• _PROBLEM_
Print the lines of the data, starting with the first, up to and including the line where "w.build('window', t, local=True)" appears.

• _SUPPLIED MATERIAL_

****

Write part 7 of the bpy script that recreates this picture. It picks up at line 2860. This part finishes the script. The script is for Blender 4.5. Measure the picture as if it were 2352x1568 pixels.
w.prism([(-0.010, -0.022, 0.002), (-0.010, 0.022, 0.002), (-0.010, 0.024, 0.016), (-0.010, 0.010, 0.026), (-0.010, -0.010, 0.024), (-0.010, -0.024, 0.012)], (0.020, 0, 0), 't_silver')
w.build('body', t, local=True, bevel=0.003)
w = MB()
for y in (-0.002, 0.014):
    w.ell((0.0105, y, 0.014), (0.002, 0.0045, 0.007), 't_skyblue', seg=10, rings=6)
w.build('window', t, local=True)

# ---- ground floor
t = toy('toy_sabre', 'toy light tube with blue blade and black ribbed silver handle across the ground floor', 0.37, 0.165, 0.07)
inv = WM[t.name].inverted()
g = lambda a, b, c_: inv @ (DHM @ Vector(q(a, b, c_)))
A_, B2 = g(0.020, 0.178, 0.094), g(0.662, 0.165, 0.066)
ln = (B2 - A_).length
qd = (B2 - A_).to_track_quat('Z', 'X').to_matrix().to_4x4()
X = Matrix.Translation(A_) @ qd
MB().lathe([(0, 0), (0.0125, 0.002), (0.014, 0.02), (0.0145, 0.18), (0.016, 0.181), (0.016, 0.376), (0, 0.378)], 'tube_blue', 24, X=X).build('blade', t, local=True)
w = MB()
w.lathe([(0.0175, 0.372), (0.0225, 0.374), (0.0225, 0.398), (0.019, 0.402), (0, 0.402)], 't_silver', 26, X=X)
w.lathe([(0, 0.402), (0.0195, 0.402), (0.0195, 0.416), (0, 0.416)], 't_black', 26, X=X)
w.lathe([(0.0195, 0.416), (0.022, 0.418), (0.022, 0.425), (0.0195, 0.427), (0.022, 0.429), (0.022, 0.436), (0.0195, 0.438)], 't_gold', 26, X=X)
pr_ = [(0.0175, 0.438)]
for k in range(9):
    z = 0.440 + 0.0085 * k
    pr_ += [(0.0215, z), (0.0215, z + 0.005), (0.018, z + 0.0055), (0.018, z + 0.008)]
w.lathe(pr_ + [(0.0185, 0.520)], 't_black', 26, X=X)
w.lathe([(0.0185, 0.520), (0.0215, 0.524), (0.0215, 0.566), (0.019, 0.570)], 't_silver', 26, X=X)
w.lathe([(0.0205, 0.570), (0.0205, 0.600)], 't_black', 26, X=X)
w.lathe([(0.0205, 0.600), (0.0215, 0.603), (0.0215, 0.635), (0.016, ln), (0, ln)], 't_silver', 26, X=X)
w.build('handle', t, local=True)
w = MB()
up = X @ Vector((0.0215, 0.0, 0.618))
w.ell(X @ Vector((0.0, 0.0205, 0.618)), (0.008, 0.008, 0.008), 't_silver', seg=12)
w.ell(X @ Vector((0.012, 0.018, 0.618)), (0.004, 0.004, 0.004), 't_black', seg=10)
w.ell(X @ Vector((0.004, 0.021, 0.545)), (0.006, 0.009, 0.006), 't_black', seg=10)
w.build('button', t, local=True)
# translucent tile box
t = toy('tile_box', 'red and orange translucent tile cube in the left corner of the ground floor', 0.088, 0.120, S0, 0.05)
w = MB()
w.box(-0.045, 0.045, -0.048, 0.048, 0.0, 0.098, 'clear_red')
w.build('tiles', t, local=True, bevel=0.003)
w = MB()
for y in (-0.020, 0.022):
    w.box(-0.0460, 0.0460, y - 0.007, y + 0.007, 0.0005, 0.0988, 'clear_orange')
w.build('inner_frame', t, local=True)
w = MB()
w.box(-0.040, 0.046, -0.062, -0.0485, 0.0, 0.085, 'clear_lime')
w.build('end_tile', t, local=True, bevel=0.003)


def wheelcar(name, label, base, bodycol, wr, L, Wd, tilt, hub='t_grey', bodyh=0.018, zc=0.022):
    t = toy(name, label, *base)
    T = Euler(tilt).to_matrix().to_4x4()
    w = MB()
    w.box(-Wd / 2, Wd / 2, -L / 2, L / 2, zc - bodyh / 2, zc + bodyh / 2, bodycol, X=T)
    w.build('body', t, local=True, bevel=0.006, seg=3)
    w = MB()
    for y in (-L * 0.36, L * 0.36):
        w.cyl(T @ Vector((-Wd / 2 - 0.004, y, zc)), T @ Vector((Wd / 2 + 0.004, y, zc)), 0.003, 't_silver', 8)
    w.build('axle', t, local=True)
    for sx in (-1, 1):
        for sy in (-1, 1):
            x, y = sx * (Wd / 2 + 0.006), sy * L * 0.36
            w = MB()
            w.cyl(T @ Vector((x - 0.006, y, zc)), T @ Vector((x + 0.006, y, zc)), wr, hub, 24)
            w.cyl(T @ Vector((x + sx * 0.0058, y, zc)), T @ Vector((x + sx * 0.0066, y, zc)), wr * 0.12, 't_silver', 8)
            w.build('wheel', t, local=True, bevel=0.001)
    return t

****

• _FINISHED TASK_
Write part 7 of the bpy script that recreates this picture. It picks up at line 2860. This part finishes the script. The script is for Blender 4.5. Measure the picture as if it were 2352x1568 pixels.
w.prism([(-0.010, -0.022, 0.002), (-0.010, 0.022, 0.002), (-0.010, 0.024, 0.016), (-0.010, 0.010, 0.026), (-0.010, -0.010, 0.024), (-0.010, -0.024, 0.012)], (0.020, 0, 0), 't_silver')
w.build('body', t, local=True, bevel=0.003)
w = MB()
for y in (-0.002, 0.014):
    w.ell((0.0105, y, 0.014), (0.002, 0.0045, 0.007), 't_skyblue', seg=10, rings=6)
w.build('window', t, local=True)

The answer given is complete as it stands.